* _Written problem_: Find and return each line containing "parts".

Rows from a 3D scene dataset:
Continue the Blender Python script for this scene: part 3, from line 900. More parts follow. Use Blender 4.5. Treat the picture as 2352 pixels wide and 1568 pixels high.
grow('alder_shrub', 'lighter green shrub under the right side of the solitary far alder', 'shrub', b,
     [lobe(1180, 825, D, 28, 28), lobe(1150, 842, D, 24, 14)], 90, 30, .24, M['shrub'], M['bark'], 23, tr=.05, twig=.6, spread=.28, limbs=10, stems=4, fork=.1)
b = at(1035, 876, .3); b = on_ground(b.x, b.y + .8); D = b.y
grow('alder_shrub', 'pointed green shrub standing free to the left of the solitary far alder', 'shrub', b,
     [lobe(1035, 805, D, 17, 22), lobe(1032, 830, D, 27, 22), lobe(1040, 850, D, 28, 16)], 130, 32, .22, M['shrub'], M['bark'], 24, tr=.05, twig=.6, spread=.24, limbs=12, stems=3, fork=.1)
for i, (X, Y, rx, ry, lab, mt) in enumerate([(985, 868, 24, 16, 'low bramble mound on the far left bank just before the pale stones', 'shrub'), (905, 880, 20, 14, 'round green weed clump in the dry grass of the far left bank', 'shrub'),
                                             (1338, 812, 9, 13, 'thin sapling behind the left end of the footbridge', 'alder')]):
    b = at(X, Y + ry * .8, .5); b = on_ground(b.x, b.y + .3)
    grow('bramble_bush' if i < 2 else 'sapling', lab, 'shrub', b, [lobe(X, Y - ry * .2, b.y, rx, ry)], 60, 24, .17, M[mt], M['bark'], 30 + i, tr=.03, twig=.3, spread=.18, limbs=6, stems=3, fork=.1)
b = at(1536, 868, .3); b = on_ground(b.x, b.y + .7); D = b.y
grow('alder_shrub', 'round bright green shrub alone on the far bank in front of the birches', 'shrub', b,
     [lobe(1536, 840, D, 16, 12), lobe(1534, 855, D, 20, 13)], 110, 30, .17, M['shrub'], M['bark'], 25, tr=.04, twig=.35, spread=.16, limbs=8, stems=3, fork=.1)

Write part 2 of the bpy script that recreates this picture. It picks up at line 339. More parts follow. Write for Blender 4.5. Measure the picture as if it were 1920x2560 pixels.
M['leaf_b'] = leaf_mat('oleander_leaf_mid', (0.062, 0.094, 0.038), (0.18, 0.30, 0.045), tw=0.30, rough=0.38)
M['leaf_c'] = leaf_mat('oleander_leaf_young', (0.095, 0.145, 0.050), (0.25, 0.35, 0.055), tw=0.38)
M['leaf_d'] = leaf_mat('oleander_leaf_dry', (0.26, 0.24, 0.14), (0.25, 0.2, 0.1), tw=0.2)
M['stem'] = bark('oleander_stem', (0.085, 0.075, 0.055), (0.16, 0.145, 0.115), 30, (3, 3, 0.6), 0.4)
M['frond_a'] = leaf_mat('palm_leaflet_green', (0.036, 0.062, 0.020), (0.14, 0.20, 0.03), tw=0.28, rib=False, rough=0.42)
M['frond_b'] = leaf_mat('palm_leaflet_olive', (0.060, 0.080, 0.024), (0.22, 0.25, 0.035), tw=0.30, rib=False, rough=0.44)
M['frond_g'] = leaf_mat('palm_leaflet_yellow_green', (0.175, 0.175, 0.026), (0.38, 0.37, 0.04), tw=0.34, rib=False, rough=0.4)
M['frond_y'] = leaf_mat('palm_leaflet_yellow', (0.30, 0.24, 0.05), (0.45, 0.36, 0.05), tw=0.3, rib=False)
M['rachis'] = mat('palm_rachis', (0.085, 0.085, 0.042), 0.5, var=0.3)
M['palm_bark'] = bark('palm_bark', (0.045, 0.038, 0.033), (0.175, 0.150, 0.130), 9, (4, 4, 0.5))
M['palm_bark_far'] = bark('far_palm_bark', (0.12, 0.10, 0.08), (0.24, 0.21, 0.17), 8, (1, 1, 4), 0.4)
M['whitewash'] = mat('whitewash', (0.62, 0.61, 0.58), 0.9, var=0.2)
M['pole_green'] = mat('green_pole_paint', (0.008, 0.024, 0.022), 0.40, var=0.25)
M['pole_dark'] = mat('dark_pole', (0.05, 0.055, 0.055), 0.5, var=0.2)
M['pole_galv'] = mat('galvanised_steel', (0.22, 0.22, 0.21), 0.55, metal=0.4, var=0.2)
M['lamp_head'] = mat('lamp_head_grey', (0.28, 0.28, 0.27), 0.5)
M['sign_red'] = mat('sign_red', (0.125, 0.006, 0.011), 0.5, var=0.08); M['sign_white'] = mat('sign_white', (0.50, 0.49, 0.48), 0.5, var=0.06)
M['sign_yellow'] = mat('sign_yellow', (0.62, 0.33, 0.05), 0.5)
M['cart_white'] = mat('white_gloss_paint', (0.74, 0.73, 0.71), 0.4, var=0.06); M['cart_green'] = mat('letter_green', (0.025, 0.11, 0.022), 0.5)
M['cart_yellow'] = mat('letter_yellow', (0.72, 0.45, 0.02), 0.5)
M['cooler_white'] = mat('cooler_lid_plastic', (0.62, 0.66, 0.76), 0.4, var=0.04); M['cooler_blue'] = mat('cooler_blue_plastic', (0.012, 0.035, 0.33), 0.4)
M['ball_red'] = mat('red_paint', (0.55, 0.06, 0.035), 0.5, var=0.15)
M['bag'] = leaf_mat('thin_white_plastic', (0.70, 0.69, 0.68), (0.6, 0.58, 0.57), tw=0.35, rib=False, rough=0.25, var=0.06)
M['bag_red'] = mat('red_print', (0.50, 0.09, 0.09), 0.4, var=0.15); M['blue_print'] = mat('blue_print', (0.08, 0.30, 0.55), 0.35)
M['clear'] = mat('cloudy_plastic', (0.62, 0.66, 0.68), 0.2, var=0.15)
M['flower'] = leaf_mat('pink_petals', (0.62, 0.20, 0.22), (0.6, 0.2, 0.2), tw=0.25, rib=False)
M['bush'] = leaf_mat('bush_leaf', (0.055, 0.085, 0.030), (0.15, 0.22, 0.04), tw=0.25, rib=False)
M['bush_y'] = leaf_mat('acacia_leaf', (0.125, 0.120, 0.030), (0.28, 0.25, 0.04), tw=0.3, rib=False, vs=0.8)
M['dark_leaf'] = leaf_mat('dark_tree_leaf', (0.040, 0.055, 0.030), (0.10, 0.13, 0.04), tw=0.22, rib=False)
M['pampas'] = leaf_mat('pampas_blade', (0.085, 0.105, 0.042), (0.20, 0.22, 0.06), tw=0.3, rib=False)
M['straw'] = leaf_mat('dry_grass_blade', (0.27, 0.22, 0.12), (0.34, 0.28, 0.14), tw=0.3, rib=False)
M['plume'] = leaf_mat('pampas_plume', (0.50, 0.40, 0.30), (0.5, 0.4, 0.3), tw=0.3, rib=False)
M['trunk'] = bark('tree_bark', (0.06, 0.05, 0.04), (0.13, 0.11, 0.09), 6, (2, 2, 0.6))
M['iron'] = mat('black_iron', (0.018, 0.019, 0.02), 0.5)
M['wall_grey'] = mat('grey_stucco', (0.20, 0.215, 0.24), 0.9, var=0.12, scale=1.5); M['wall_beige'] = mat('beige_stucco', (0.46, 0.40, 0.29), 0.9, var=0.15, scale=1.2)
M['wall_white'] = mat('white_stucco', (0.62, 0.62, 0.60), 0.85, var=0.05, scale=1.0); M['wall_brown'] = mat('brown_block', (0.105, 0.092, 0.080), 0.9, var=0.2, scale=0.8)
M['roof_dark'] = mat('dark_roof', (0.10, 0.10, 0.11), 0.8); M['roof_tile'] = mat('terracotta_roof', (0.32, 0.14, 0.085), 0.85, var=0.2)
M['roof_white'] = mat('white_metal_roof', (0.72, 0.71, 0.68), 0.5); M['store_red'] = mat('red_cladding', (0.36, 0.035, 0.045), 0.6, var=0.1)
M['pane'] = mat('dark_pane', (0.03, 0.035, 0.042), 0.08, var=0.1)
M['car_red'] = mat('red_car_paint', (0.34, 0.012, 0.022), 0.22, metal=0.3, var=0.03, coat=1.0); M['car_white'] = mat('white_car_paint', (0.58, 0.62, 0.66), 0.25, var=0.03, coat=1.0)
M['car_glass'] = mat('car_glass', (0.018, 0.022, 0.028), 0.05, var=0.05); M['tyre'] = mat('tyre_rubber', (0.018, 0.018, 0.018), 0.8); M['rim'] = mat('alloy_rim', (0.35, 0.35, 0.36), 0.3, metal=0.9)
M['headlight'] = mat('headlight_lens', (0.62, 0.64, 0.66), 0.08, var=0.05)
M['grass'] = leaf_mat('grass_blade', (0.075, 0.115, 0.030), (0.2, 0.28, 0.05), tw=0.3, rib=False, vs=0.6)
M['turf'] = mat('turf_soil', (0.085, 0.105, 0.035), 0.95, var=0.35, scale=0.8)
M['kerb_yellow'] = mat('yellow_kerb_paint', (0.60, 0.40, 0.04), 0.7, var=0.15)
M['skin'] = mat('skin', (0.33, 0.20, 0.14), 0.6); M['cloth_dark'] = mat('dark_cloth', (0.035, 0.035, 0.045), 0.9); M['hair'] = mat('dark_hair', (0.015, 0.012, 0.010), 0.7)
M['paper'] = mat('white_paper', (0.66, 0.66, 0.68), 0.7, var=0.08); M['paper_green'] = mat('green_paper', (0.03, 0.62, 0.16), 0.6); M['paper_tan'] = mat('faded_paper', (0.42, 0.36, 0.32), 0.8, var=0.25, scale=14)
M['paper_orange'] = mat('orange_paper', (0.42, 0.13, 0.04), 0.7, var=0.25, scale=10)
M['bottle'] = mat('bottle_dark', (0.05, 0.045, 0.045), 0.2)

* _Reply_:
Continue the Blender Python script for this scene: part 3, from line 900. More parts follow. Use Blender 4.5. Treat the picture as 2352 pixels wide and 1568 pixels high.
Write part 2 of the bpy script that recreates this picture. It picks up at line 339. More parts follow. Write for Blender 4.5. Measure the picture as if it were 1920x2560 pixels.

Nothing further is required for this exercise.